Mr. Chief Justice Stone,

concurring.

I concur on a ground which the Court’s opinion points out and which is alone sufficient to sustain its decision, *390namely, that the court below erroneously applied Labor Board v. Express Publishing Co., 312 U. S. 426. But I cannot say that when the court Below was appealed to as a court of equity to enforce by its injunction the Board’s order, § 10 (e) of the National Labor Relations Act rendered the court powerless to frame its own injunction consistently with the record, on which that section requires it to act, and in conformity to accepted principles governing the scope of the injunction; or that if the tables were turned the section would require the reviewing court to repeat, by the excessive scope of its injunction, the very abuse of power condemned by the Express Publishing Company case.

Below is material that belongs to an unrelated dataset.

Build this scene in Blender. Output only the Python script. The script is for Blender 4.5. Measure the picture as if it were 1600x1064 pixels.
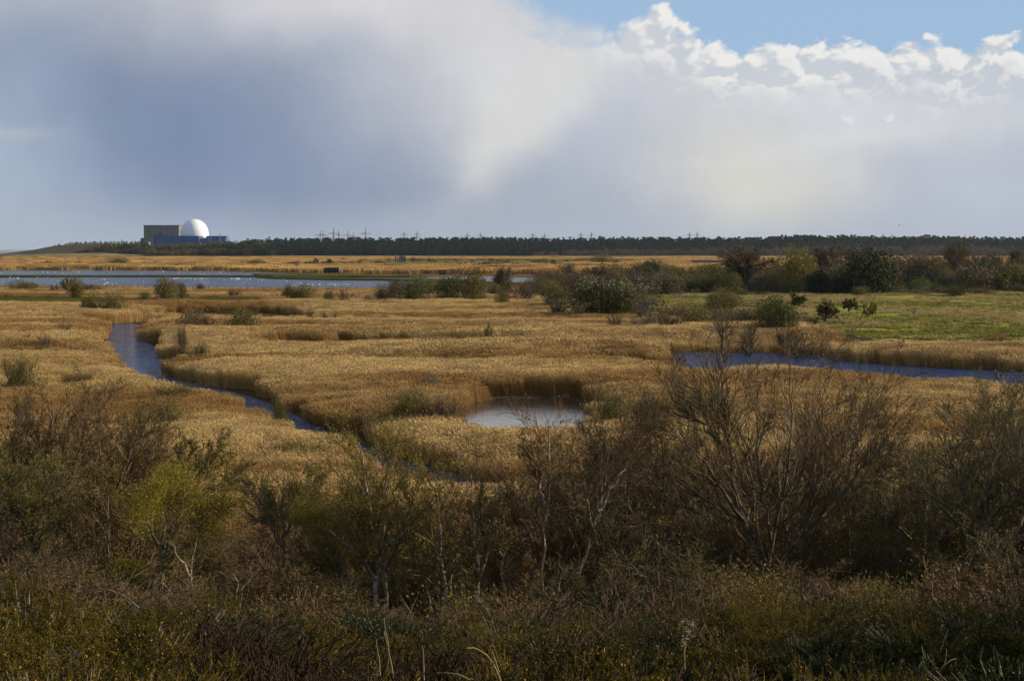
import bpy, math
import numpy as np
from mathutils import Vector

scene = bpy.context.scene
for ob in list(bpy.data.objects):
    bpy.data.objects.remove(ob)

# ---------------------------------------------------------------- camera
CAM_H = 12.0                       # eye height over the marsh, metres
FPX = 2500.0                       # focal length in pixels of the 1600 px wide photograph
PITCH = math.atan(142.0 / FPX)
cam_d = bpy.data.cameras.new('camera')
cam = bpy.data.objects.new('camera', cam_d)
scene.collection.objects.link(cam)
cam.location = (0, 0, CAM_H)
cam.rotation_euler = (math.pi / 2 - PITCH, 0, 0)
cam_d.sensor_width = 36.0
cam_d.lens = 36.0 * FPX / 1600.0
cam_d.clip_start = 0.1
cam_d.clip_end = 120000.0
scene.camera = cam

# ---------------------------------------------------------------- sun
SUN_AZ = math.radians(80)          # clockwise from the view direction (+Y): low sun from the right
SUN_EL = math.radians(20)
sun_d = bpy.data.lights.new('sun', 'SUN')
sun_d.energy = 5.0
sun_d.angle = math.radians(0.55)
sun_d.color = (1.0, 0.85, 0.63)
sun = bpy.data.objects.new('sun', sun_d)
scene.collection.objects.link(sun)
sdir = Vector((math.sin(SUN_AZ) * math.cos(SUN_EL), math.cos(SUN_AZ) * math.cos(SUN_EL), math.sin(SUN_EL)))
sun.rotation_euler = sdir.to_track_quat('Z', 'Y').to_euler()
sun.location = (200, 50, 150)

# ---------------------------------------------------------------- view
vs = scene.view_settings
scene.display_settings.display_device = 'sRGB'
vs.view_transform = 'Standard'
vs.look = 'None'
vs.exposure = 0.42
vs.gamma = 1.0
vs.use_curve_mapping = False
scene.cycles.max_bounces = 6
scene.cycles.diffuse_bounces = 2
scene.cycles.glossy_bounces = 3
scene.cycles.transmission_bounces = 3
scene.cycles.transparent_max_bounces = 8
scene.cycles.volume_bounces = 0
scene.cycles.use_denoising = True
scene.cycles.use_adaptive_sampling = True
scene.cycles.adaptive_threshold = 0.02


# ---------------------------------------------------------------- node helper
class NB:
    def __init__(self, nt):
        self.nt = nt

    def n(self, kind, **kw):
        nd = self.nt.nodes.new(kind)
        for k, v in kw.items():
            setattr(nd, k, v)
        return nd

    def put(self, sock, v):
        if v is None:
            return
        if hasattr(v, 'is_linked'):
            self.nt.links.new(v, sock)
        elif isinstance(v, (tuple, list)) and len(v) == 3 and sock.type == 'RGBA':
            sock.default_value = (*v, 1.0)
        else:
            sock.default_value = v

    def m(self, op, a, b=None, c=None, clamp=False):
        nd = self.n('ShaderNodeMath', operation=op, use_clamp=clamp)
        self.put(nd.inputs[0], a)
        self.put(nd.inputs[1], b)
        self.put(nd.inputs[2], c)
        return nd.outputs[0]

    def vm(self, op, a, b=None):
        nd = self.n('ShaderNodeVectorMath', operation=op)
        self.put(nd.inputs[0], a)
        if b is not None:
            self.put(nd.inputs[3 if op == 'SCALE' else 1], b)
        return nd.outputs[0]

    def xyz(self, x, y, z):
        nd = self.n('ShaderNodeCombineXYZ')
        for i, v in enumerate((x, y, z)):
            self.put(nd.inputs[i], v)
        return nd.outputs[0]

    def sep(self, v):
        nd = self.n('ShaderNodeSeparateXYZ')
        self.put(nd.inputs[0], v)
        return nd.outputs

    def noise(self, v, scale, detail=4.0, rough=0.5, dist=0.0, lac=2.0):
        nd = self.n('ShaderNodeTexNoise')
        self.put(nd.inputs['Vector'], v)
        nd.inputs['Scale'].default_value = scale
        nd.inputs['Detail'].default_value = detail
        nd.inputs['Roughness'].default_value = rough
        nd.inputs['Lacunarity'].default_value = lac
        nd.inputs['Distortion'].default_value = dist
        return nd.outputs[0]

    def ss(self, v, lo, hi, tlo=0.0, thi=1.0):
        nd = self.n('ShaderNodeMapRange', interpolation_type='SMOOTHSTEP')
        self.put(nd.inputs[0], v)
        for i, q in enumerate((lo, hi, tlo, thi)):
            self.put(nd.inputs[i + 1], q)
        return nd.outputs[0]

    def lin(self, v, lo, hi, tlo=0.0, thi=1.0):
        nd = self.n('ShaderNodeMapRange')
        self.put(nd.inputs[0], v)
        for i, q in enumerate((lo, hi, tlo, thi)):
            self.put(nd.inputs[i + 1], q)
        return nd.outputs[0]

    def mix(self, f, a, b):
        nd = self.n('ShaderNodeMix', data_type='RGBA')
        self.put(nd.inputs[0], f)
        self.put(nd.inputs[6], a)
        self.put(nd.inputs[7], b)
        return nd.outputs[2]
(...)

The prohibition by § 10 (e) of the court’s consideration of objections which the parties did not urge before the Board is a limitation upon the court’s review of the grounds for granting or denying relief. This Court has treated it as such. See Marshall Field & Co. v. Labor Board, 318 U. S. 253. But we have not held that § 10 (e) could, and I think it cannot rightly, be construed to be also a limitation on the court’s power to conform its own process to accepted legal standards applied to the “entire record” which § 10 (e) requires to be filed with it. Nor is that, prohibition a command to the court to act as a mere ministerial agency to execute the order of the Board, without regard to those standards which control the court’s use of its own process, even though the Board and the parties have ignored them.

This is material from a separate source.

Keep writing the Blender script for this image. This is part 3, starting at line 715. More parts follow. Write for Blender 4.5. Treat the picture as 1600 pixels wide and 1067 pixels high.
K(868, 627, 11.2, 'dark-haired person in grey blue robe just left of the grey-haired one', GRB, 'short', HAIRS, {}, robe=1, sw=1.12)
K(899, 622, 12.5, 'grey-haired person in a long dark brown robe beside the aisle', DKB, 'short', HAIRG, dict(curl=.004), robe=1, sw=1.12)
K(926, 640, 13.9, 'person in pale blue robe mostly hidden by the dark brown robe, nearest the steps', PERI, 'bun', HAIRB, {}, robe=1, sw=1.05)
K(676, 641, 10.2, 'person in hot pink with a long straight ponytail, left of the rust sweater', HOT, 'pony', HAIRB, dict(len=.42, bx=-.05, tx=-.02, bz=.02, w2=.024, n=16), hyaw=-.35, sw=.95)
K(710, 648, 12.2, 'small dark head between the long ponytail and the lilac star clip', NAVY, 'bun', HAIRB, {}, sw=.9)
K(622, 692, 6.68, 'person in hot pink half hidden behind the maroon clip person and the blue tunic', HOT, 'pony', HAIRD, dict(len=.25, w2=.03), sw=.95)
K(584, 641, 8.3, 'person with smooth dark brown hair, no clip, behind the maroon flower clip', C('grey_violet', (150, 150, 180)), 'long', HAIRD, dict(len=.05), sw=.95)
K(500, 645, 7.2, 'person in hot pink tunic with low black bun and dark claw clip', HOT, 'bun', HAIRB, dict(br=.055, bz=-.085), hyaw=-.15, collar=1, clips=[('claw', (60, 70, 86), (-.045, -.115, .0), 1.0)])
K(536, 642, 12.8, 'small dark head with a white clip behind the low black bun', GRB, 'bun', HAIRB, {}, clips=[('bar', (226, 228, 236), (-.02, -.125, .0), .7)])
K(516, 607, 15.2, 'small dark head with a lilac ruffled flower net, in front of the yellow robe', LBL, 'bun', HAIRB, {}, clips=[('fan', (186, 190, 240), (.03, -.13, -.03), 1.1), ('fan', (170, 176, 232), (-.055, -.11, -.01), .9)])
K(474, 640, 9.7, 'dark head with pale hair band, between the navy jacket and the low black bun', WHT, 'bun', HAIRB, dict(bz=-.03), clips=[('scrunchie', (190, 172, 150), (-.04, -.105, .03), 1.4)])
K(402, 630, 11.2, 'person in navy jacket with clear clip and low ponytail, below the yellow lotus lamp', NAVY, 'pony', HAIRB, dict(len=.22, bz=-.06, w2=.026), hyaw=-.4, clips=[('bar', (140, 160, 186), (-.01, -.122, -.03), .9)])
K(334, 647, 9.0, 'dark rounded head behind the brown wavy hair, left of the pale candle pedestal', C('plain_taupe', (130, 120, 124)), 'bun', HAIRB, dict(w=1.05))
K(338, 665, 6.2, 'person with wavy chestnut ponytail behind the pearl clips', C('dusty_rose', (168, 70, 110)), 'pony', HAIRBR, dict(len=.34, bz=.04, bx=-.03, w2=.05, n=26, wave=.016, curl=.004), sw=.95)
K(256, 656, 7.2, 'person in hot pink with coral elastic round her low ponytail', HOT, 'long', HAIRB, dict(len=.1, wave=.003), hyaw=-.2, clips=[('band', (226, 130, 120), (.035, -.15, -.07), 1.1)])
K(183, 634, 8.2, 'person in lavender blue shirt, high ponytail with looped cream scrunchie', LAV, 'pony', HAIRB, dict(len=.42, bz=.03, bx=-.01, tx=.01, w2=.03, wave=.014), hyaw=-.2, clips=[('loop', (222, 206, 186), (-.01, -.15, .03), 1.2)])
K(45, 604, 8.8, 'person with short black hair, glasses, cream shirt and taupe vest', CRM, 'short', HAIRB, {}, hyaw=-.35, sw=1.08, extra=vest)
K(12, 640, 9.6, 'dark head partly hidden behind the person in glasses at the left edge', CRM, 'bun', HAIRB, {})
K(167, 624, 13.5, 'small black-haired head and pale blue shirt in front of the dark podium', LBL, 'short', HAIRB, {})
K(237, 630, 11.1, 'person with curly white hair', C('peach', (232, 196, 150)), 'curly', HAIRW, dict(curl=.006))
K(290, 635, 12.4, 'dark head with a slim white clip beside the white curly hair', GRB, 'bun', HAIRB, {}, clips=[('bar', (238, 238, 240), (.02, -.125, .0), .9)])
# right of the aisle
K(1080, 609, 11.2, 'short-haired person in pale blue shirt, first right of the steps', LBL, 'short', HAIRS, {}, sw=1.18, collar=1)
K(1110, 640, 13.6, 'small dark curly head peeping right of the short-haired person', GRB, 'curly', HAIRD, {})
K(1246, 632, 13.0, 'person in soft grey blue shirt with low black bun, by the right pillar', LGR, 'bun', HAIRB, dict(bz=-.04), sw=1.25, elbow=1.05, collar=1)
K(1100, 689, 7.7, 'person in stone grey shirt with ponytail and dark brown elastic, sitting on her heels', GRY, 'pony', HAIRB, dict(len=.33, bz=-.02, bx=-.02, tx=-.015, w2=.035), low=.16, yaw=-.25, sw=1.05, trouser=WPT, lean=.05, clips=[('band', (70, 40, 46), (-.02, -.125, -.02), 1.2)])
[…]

Only recently we have held that the imposition of a mandatory duty on. a federal court of equity to restrain violations of a statute is not to be taken as depriving the court of its traditional power to administer its remedies according to its own governing principles and in conformity to the standards of public interest. See Hecht Co. v. Bowles, 321 U. S. 321, 331. In that case we held that a command explicitly addressed to a court of equity, *391by § 205 (a) of the Emergency Price Control Act of 1942, to grant an injunction enforcing the act when violation of it is shown, did not deprive the court of its equitable discretion to grant or withhold an injunction. It has been well said that § 205 (a), which directs that the court upon showing of violation “shall” grant the injunction, “does not change the historic conditions for the exercise by courts of equity of their power to issue injunctions . . .” 321U. S.331.

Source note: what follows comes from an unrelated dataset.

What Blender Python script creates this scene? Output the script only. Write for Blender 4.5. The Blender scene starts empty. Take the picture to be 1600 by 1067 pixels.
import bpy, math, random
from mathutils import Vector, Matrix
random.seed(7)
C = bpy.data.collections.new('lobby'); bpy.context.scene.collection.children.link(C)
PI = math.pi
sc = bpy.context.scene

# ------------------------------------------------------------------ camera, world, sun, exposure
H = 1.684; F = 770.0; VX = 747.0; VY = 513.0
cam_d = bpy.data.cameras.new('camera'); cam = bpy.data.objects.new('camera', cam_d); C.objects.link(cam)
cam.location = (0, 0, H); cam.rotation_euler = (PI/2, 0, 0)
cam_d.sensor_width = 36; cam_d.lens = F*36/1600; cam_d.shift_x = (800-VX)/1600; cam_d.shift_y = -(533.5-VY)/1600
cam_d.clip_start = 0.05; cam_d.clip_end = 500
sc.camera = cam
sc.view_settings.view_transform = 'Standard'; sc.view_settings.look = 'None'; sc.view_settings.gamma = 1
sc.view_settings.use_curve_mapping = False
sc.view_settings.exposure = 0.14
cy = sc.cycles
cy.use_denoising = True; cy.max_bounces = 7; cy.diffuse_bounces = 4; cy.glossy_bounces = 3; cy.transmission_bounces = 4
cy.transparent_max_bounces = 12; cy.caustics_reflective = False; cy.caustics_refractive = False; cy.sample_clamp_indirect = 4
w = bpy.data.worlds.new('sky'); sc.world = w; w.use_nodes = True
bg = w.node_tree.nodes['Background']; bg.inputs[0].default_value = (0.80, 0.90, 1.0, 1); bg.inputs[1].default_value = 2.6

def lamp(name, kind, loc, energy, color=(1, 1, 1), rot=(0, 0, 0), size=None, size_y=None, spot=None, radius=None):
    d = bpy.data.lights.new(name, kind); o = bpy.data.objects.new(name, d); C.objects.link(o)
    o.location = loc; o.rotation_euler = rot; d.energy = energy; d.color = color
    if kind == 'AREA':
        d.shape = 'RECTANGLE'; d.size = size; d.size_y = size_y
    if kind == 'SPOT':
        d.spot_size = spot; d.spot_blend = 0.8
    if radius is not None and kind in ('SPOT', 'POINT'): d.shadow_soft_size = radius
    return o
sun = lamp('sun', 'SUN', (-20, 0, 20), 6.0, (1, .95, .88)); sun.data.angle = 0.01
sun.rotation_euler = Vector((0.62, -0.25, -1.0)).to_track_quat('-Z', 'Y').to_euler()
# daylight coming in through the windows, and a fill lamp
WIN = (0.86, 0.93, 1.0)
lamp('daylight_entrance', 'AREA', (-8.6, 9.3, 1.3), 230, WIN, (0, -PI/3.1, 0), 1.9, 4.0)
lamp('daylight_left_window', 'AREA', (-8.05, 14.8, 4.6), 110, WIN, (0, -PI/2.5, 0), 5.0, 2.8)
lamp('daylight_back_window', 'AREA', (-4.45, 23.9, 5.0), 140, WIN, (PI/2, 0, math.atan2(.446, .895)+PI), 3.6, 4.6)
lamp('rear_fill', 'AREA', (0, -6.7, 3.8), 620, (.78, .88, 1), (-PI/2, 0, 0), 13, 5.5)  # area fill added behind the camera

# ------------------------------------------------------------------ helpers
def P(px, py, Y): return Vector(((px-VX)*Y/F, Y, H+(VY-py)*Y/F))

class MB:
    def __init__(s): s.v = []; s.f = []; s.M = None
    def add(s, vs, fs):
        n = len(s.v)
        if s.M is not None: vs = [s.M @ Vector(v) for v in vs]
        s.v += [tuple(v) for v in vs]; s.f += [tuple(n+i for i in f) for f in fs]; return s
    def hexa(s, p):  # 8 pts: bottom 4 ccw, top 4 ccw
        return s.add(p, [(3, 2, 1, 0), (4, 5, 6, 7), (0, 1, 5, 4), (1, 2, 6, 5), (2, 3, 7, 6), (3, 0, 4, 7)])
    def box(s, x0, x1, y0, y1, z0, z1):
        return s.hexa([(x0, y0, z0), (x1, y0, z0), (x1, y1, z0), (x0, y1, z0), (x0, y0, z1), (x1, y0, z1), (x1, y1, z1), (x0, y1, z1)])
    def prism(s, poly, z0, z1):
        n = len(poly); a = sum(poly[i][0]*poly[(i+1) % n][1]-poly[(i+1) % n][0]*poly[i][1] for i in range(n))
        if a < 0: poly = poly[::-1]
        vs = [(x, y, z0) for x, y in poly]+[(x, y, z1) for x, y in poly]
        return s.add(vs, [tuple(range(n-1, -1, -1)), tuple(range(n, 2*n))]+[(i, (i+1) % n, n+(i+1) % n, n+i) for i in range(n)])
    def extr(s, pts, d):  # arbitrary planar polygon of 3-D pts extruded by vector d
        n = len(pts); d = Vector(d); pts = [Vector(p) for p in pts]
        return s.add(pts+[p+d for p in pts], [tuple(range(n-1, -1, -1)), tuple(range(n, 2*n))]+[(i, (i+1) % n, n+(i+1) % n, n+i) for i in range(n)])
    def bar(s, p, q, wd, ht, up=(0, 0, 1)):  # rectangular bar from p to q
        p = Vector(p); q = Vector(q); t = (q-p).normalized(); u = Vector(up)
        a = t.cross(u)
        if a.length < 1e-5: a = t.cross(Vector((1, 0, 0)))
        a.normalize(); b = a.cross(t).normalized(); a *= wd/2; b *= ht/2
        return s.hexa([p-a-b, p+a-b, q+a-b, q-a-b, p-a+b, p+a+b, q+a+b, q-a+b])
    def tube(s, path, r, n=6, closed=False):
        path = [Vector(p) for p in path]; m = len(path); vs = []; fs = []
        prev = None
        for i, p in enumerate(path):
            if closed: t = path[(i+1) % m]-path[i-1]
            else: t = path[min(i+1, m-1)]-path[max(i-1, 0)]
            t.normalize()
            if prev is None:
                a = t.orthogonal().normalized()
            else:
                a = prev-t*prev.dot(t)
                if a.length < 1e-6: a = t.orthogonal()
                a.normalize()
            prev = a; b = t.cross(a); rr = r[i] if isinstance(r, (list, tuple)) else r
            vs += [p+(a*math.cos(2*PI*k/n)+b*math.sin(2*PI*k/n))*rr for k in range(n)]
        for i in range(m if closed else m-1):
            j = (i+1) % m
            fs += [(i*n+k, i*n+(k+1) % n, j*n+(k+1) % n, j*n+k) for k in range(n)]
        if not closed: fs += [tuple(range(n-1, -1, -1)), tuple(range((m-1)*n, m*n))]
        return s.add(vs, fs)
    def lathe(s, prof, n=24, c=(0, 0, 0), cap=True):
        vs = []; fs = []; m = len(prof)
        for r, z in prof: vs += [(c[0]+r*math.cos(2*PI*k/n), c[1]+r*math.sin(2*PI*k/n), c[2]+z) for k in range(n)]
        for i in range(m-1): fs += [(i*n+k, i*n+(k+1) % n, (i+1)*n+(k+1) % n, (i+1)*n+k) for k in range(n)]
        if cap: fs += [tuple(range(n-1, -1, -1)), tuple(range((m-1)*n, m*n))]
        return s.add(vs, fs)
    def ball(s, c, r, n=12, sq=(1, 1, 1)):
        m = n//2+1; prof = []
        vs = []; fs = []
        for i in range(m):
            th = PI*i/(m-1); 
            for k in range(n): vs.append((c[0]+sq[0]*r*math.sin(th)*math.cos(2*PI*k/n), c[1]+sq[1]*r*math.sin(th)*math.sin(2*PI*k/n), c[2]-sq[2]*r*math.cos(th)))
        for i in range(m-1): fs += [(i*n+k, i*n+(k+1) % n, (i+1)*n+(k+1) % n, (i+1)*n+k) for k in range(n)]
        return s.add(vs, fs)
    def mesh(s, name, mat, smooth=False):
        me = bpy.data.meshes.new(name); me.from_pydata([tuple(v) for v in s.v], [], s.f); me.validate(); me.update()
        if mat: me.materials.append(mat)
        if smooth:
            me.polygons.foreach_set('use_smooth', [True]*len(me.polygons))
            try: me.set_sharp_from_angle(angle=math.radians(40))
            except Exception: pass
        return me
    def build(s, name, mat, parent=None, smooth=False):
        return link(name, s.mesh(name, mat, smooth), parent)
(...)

It should likewise be held that the present statute does not alter the power of a court of equity to frame its injunction according to equitable principles applied in the light of the record on which it must act. Here the statute is not mandatory. It does not purport to curtail the court’s power to define the scope of its process. The section only confers on the court the power to make “a decree enforcing, modifying, arid enforcing as so modified, or setting aside in whole or in part the order of the Board.” This emphasizes what was implicit in the statute involved in the Hecht case, and made explicit by the opinion, that when a statute authorizes an appeal to equity to enforce a liability created by statute, the exercise is invoked of those powers which pertain to it as a court of equity. This at least includes the power to fix, on its own motion, the scope of the decree which it may be required to enforce by contempt proceedings, in conformity to recognized equitable standards applied to the record before it.